英語史(英語の歴史)という学問分野がある。近年は、高校の英語科教科書でも話題として取り上げられることがある。例えば、Landmark English Communication I では、 "gr8" or great? のユニットが、My Way English Communication IIIでは、A Variety of "Englishes" のユニットが設けられている。
英語史の知見から、現代英語に見られる不規則性を歴史的に説明することができる。関心を持った方は、寺澤 盾『英語の歴史:過去から未来への物語』(中公新書、2008年)を勧めたい。

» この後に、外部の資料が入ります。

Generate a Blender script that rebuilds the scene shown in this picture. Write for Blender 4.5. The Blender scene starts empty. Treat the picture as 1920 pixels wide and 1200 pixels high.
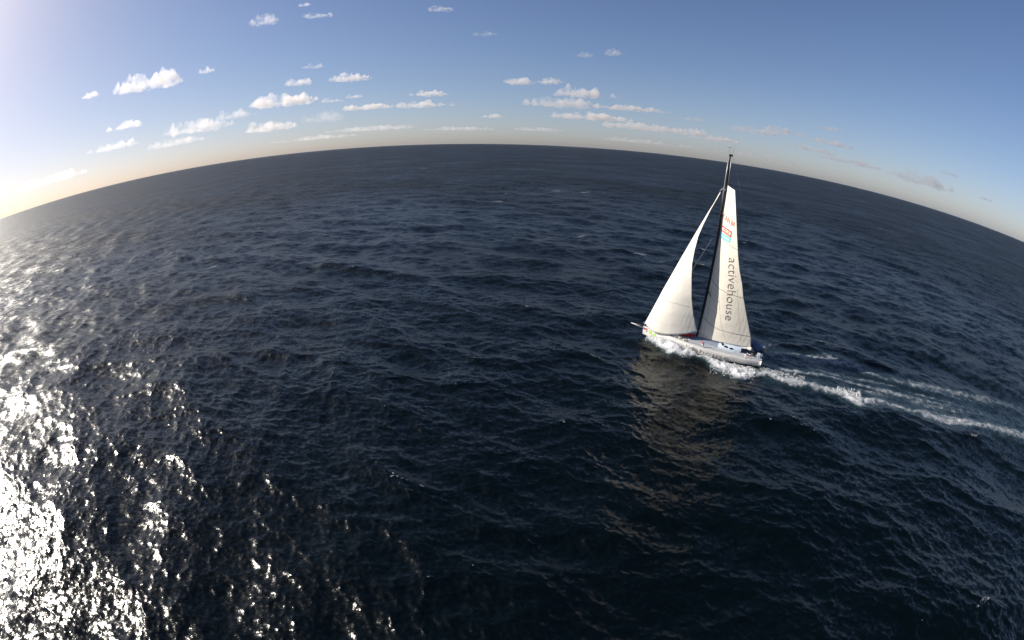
import bpy, bmesh, math, random
import numpy as np
from mathutils import Matrix, Vector

scene = bpy.context.scene
COL = scene.collection

# ---------------------------------------------------------------- camera
# a full-frame fisheye held in a helicopter 26.6 m above the sea, pitched down
CAM_H = 26.6225
cam = bpy.data.cameras.new('camera')
cam_o = bpy.data.objects.new('camera', cam)
COL.objects.link(cam_o)
cam.type = 'PANO'
cam.sensor_fit = 'HORIZONTAL'
cam.sensor_width = 36.0
cam.clip_start = 0.1
cam.clip_end = 120000.0
for tgt in (cam, getattr(cam, 'cycles', None)):
    try:
        tgt.panorama_type = 'FISHEYE_EQUISOLID'
        tgt.fisheye_lens = 16.744
        tgt.fisheye_fov = math.radians(180)
    except Exception:
        pass
CM = Matrix(((0.99971652, -0.02380922, 0.0), (0.0086464, 0.36305027, -0.93172944), (0.02218375, 0.93146531, 0.36315321)))
cam_o.matrix_world = Matrix.Translation((0, 0, CAM_H)) @ CM.to_4x4()
scene.camera = cam_o

# ---------------------------------------------------------------- sky and sun
SUN_AZ = -81.0     # degrees from the view heading, negative is left
SUN_EL = 28.0
world = bpy.data.worlds.new('World')
scene.world = world
world.use_nodes = True
wn = world.node_tree.nodes
wl = world.node_tree.links
sky = wn.new('ShaderNodeTexSky')
sky.sky_type = 'NISHITA'
sky.sun_disc = False
sky.sun_elevation = math.radians(SUN_EL)
sky.sun_rotation = math.radians(SUN_AZ)
sky.altitude = 0
sky.air_density = 0.8
sky.dust_density = 0.75
sky.ozone_density = 3.0
bg = wn['Background']
bg.inputs['Strength'].default_value = 0.086
def vmath(op, x, val):
    q = wn.new('ShaderNodeVectorMath'); q.operation = op
    wl.new(x, q.inputs[0])
    if hasattr(val, 'is_linked'): wl.new(val, q.inputs[1])
    else: q.inputs[1].default_value = val
    return q.outputs[0]
# white balance and a soft highlight shoulder, the same in every direction
wb = vmath('MULTIPLY', sky.outputs['Color'], (1.08, 1.0, 1.09))
sh = vmath('ADD', vmath('MULTIPLY', wb, (0.0522, 0.0522, 0.0522)), (1, 1, 1))
hs = wn.new('ShaderNodeHueSaturation')
hs.inputs['Saturation'].default_value = 1.05
wl.new(vmath('DIVIDE', wb, sh), hs.inputs['Color'])
wl.new(hs.outputs['Color'], bg.inputs['Color'])

sun = bpy.data.lights.new('sun', 'SUN')
sun.energy = 5.0
sun.angle = math.radians(0.53)
sun.color = (1.0, 0.93, 0.82)
sun_o = bpy.data.objects.new('sun', sun)
COL.objects.link(sun_o)
a, e = math.radians(SUN_AZ), math.radians(SUN_EL)
SUN_DIR = Vector((math.sin(a) * math.cos(e), math.cos(a) * math.cos(e), math.sin(e)))
sun_o.rotation_euler = SUN_DIR.to_track_quat('Z', 'Y').to_euler()
sun_o.location = SUN_DIR * 300

scene.view_settings.view_transform = 'Standard'
scene.view_settings.look = 'None'
scene.view_settings.exposure = 0.6
scene.view_settings.gamma = 1.0
scene.view_settings.use_curve_mapping = False
scene.render.engine = 'CYCLES'
scene.cycles.max_bounces = 8
scene.cycles.volume_bounces = 3
scene.cycles.transparent_max_bounces = 12
scene.cycles.caustics_reflective = False
scene.cycles.caustics_refractive = False

# ---------------------------------------------------------------- helpers
def nodes_of(name):
    m = bpy.data.materials.new(name)
    m.use_nodes = True
    return m, m.node_tree.nodes, m.node_tree.links

def plain(name, col, rough=0.5, metal=0.0, noise=0.0, nscale=3.0, spec=0.5):
    """a painted or cloth surface with a little blotchy wear"""
    m, n, l = nodes_of(name)
    b = n['Principled BSDF']
    b.inputs['Roughness'].default_value = rough
    b.inputs['Metallic'].default_value = metal
    b.inputs['Specular IOR Level'].default_value = spec
    if noise > 0:
        tc = n.new('ShaderNodeTexCoord')
        nz = n.new('ShaderNodeTexNoise')
        nz.inputs['Scale'].default_value = nscale
        nz.inputs['Detail'].default_value = 5
        l.new(tc.outputs['Object'], nz.inputs['Vector'])
        rp = n.new('ShaderNodeValToRGB')
        rp.color_ramp.elements[0].position = 0.3
        rp.color_ramp.elements[1].position = 0.7
        rp.color_ramp.elements[0].color = tuple(c * (1 - noise) for c in col) + (1,)
        rp.color_ramp.elements[1].color = tuple(min(1, c * (1 + noise * 0.4)) for c in col) + (1,)
        l.new(nz.outputs['Fac'], rp.inputs['Fac'])
        l.new(rp.outputs['Color'], b.inputs['Base Color'])
    else:
        b.inputs['Base Color'].default_value = tuple(col) + (1,)
    return m

def tag(o, label=None, cat=None, group=None, kind=None):
    if label: o['label'] = label
    if cat: o['category'] = cat
    if group: o['group'] = group
    if kind: o['kind'] = kind
    return o

def mesh_obj(name, verts, faces, mat, parent=None, smooth=True):
    me = bpy.data.meshes.new(name)
    me.from_pydata([tuple(v) for v in verts], [], [tuple(f) for f in faces])
    me.update()
    if smooth:
        me.polygons.foreach_set('use_smooth', [True] * len(me.polygons))
    for mm in (mat if isinstance(mat, (list, tuple)) else [mat]):
        me.materials.append(mm)
    o = bpy.data.objects.new(name, me)
    COL.objects.link(o)
    if parent is not None:
        o.parent = parent
    return o

# boat pose on the water (also used for its wake in the sea)
BOAT = dict(x=27.1882, y=58.4760, head=2.6414, heel=-0.1107, pitch=0.0094)
CH, SH = math.cos(BOAT['head']), math.sin(BOAT['head'])
# ---------------------------------------------------------------- sea
WIND = np.array([-0.52, -0.854])          # the wind blows from the boat's starboard side towards the camera

def fft_tile(L, N, lmin, lmax, Lp, spread, seed, rms=None, slope=None):
    rng = np.random.default_rng(seed)
    k1 = 2 * np.pi * np.fft.fftfreq(N, L / N)
    kx, ky = np.meshgrid(k1, k1, indexing='ij')
    k = np.hypot(kx, ky)
    k[0, 0] = 1e-6
    c = (kx * WIND[0] + ky * WIND[1]) / k
    P = np.exp(-1 / (k * Lp) ** 2) / k ** 4 * (np.abs(c) ** spread * np.where(c < 0, 0.25, 1.0) + 0.06)
    lam = 2 * np.pi / k
    def ss(x):
        x = np.clip(x, 0, 1); return x * x * (3 - 2 * x)
    band = ss((lam - lmin * 0.8) / (lmin * 0.4)) * (1 - ss((lam - lmax * 0.8) / (lmax * 0.4)))
    P *= band
    P[0, 0] = 0
    A = np.sqrt(P) * (rng.normal(size=(N, N)) + 1j * rng.normal(size=(N, N)))
    h = np.fft.ifft2(A)
    sx = np.fft.ifft2(1j * kx * A).real
    sy = np.fft.ifft2(1j * ky * A).real
    h_ = h.real
    s = rms / h_.std() if rms else slope / math.sqrt((sx ** 2 + sy ** 2).mean())
    dx = np.fft.ifft2(1j * kx / k * A).real * s
    dy = np.fft.ifft2(1j * ky / k * A).real * s
    # fold (Jacobian) shows where crests break
    jxx = np.fft.ifft2(kx * kx / k * A).real * s
    jyy = np.fft.ifft2(ky * ky / k * A).real * s
    jxy = np.fft.ifft2(kx * ky / k * A).real * s
    J = (1 - jxx) * (1 - jyy) - jxy ** 2
    return dict(L=L, N=N, h=h_ * s, dx=dx, dy=dy, J=J, slope=s * math.sqrt((sx ** 2 + sy ** 2).mean()))

def sample(t, key, X, Y):
    N, L = t['N'], t['L']
    u = (X / L * N) % N
    v = (Y / L * N) % N
    i = np.floor(u).astype(np.int32); j = np.floor(v).astype(np.int32)
    fu = u - i; fv = v - j
    i %= N; j %= N
    i2 = (i + 1) % N; j2 = (j + 1) % N
    a = t[key]
    return (a[i, j] * (1 - fu) + a[i2, j] * fu) * (1 - fv) + (a[i, j2] * (1 - fu) + a[i2, j2] * fu) * fv

def sstep(a, b, x):
    t = np.clip((x - a) / (b - a), 0, 1)
    return t * t * (3 - 2 * t)

SEA_LP = 2.6
T1 = fft_tile(613.0, 512, 14.0, 90.0, SEA_LP, 3.0, 11, rms=0.20)
T2 = fft_tile(211.0, 1024, 2.6, 14.0, SEA_LP, 2.0, 12, slope=0.105)
T3 = fft_tile(41.0, 512, 0.40, 2.6, SEA_LP, 1.2, 13, slope=0.170)
TILES = ((T1, 14.0, 1.0), (T2, 2.6, 1.15), (T3, 0.40, 1.1))

# waterline frame of the boat: u forward, v to port
def to_boat(X, Y):
    qx, qy = X - BOAT['x'], Y - BOAT['y']
    return qx * CH + qy * SH, -qx * SH + qy * CH

def noise2(x, y, seed=0, octs=4):
    """cheap value noise, 0..1"""
    out = np.zeros_like(x); amp = 0.5; tot = 0
    rng = np.random.default_rng(seed)
    tab = rng.random((256, 256))
    for o in range(octs):
        i = np.floor(x).astype(np.int64); j = np.floor(y).astype(np.int64)
        fx = x - i; fy = y - j
        fx = fx * fx * (3 - 2 * fx); fy = fy * fy * (3 - 2 * fy)
        i &= 255; j &= 255
        i2 = (i + 1) & 255; j2 = (j + 1) & 255
        out += amp * ((tab[i, j] * (1 - fx) + tab[i2, j] * fx) * (1 - fy) + (tab[i, j2] * (1 - fx) + tab[i2, j2] * fx) * fy)
        tot += amp
        amp *= 0.5
        x = x * 2.03 + 17.3; y = y * 2.03 + 9.1
    return out / tot

def polyband(u, v, pts, du=None):
    """signed distance from a polyline v(u), widths and strength interpolated along u; pts = (u, v, width, strength)"""
    p = np.array(sorted(pts))
    vc = np.interp(u, p[:, 0], p[:, 1]); w = np.interp(u, p[:, 0], p[:, 2]); s = np.interp(u, p[:, 0], p[:, 3], left=0, right=0)
    return (v - vc) / w, s

def half_beam(u):
    return np.interp(u, [-9.2, -4, -0.3, 2, 5, 7.5, 9.14], [2.36, 2.7, 2.55, 2.2, 1.4, 0.62, 0.03], left=0, right=0)

def wake_fields(X, Y):
    """foam amount, height added, wave damping round the boat"""
    u, v = to_boat(X, Y)
    foam = np.zeros_like(u); hgt = np.zeros_like(u); damp = np.ones_like(u)
    near = (u > -120) & (u < 16) & (np.abs(v) < 26)
    U, V = u[near], v[near]
    n1 = noise2(U * 0.55 + 40, V * 0.55 + 40, 1)
    n2 = noise2(U * 1.7 + 90, V * 1.7 + 20, 2)
    n3 = noise2(U * 0.10 + 7, V * 0.85 + 3, 3)
    f = np.zeros_like(U); h = np.zeros_like(U)
    Vw = V + (n1 - 0.5) * 2.2
    # bow wave peeling off the lee (port) side
    q, s = polyband(U, Vw, [(8.9, 0.35, 0.3, 0.2), (8.0, 0.75, 0.5, 0.9), (5.3, 2.6, 1.2, 1.25), (3.5, 3.2, 1.15, 1.3), (1.4, 3.1, 0.75, 1.0), (-1.1, 3.3, 0.8, 0.95), (-3.2, 4.9, 1.6, 1.25), (-6.3, 5.3, 1.9, 1.35), (-7.4, 4.7, 1.4, 1.1), (-9.5, 3.6, 0.9, 0.9),
                               (-13.5, 4.2, 1.3, 0.88), (-18.4, 3.9, 1.3, 0.80), (-22.5, 4.8, 1.9, 1.02), (-24, 5.7, 2.1, 1.02), (-27.5, 4.0, 1.4, 0.74), (-34.5, 4.6, 1.6, 0.74), (-43, 4.8, 2.0, 0.78), (-56, 5.2, 2.8, 0.74), (-80, 5.0, 5, 0.5), (-115, 6, 8, 0.0)])
    g = np.exp(-q * q) * s
    f = np.maximum(f, g)
    h += g * (0.28 + 0.3 * n2) * np.interp(U, [-60, -9, -3, 3, 7, 9], [0.35, 0.6, 0.9, 1.35, 1.1, 0.2])
    # hull edge wash
    hb = half_beam(U)
    q = (Vw - hb - 0.5) / 0.45
    g = np.exp(-q * q) * ((U < 8.6) & (U > -9.3)) * 0.55
    f = np.maximum(f, g)
    # white water piled against the lee bow
    q = (Vw - hb - 0.25) / 0.55
    g = np.exp(-q * q) * np.interp(U, [0.2, 1.6, 3, 6, 7.8, 8.6], [0, 0.9, 1.25, 1.25, 0.9, 0])
    f = np.maximum(f, g); h += g * (0.30 + 0.35 * n2)
    # starboard side wash and outer streak
    q, s = polyband(U, Vw, [(7, -1.2, 0.35, 0.5), (0, -2.9, 0.5, 0.5), (-9, -3.6, 0.7, 0.55), (-12.5, -4.6, 1.2, 0.6), (-20, -7.0, 1.7, 0.74), (-25.4, -6.0, 1.6, 0.68), (-31, -4.2, 1.3, 0.6), (-38, -4.6, 1.4, 0.66), (-55, -5.6, 2.0, 0.6), (-75, -6, 2.6, 0.35), (-110, -6, 4, 0.0)])
    f = np.maximum(f, np.exp(-q * q) * s); h += np.exp(-q * q) * s * 0.18
    # centre streaks from the two rudders
    q, s = polyband(U, V + (n1 - 0.5) * 1.0, [(-9.5, 0.9, 0.5, 0.6), (-13.6, 0.5, 0.7, 0.85), (-20, -0.7, 0.7, 0.66), (-29, -0.2, 0.8, 0.74), (-39, 0.2, 1.0, 0.62), (-50, 0.6, 1.4, 0.45), (-90, 1, 3, 0.0)])
    f = np.maximum(f, np.exp(-q * q) * s); h += np.exp(-q * q) * s * 0.10
    # milky streaks over the whole track
    inside = sstep(-8.5, -5, V) * (1 - sstep(4.0, 7.0, V)) * sstep(-100, -30, U) * (1 - sstep(-10.5, -8.5, U))
    f = np.maximum(f, inside * (0.24 + 0.38 * sstep(0.40, 0.70, n3)))
    h += np.clip(f, 0, 1) * (n2 - 0.5) * 0.5
    # smoothed water in the track and beside the hull
    d = 1 - 0.62 * inside
    hulld = np.clip(1 - np.maximum(np.abs(V) - hb, 0) / 3.5, 0, 1) * (1 - sstep(9, 13, U)) * sstep(-15, -10, U)
    d = np.minimum(d, 1 - 0.7 * hulld)
    foam[near] = f; hgt[near] = h; damp[near] = d
    # keep the surface below the bilge inside the hull
    ins = (np.abs(v) < half_beam(u) * 0.86 - 0.12) & (u > -9.0) & (u < 8.7)
    return foam, hgt, damp, ins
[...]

勤務先の図書館報に、「おすすめ図書紹介」として、同書を紹介した。以下に再掲しておく:
なぜ家畜(cow, sheepなど)はお皿に載る(beef, muttonなど)と大きく語形が違うのか?、なぜwisdomとwiseの母音の発音は違うのか?、疑問文・否定文にdoが現れるのはなぜ?など、疑問に思ったことはありませんか。
答えの一つは、英語の歴史を紐解くと見えてきます。
本書は、『朝日ウィークリー』に連載された記事をベースにして、上記のような疑問が、専門家以外にもわかるように書かれています。興味を持ってくれた学生は、QA形式で書かれている本ではないので、じっくり読んでみてください。
もちろん、英語が話せるようになるだとか、書けるようになるだとか、目先の利益は少ないうえ、語学を使う上では、理屈よりも慣用(こうなるものである、と覚えること)が重要になる側面も多いですが、それだけでは機械翻訳に代わられてしまうかもしれません。
英語をちょっと学問的に眺めることで、意識的に言語が使用できるきっかけになるうえ、英語史を学べば、世界史の教養も一緒に身につきます。
余談ですが、学生時代、著者である寺澤先生の授業に参加する機会を得ました。毎回、分厚い手書きのノートを持参され、真摯に授業をされる先生の姿は、私の「規範」になっています。
とはいえ、英語の授業中に下手に話すと、単なるトリビアで終わってしまうし、歴史がらみの話も多くなってしまうので、興味のない学生にとっては退屈だろう。授業中に話すことは推奨しないが、英語教員の自己研鑽として、また、英語学習の息抜きとして、英語史を選択肢の一つにお勧めしたい。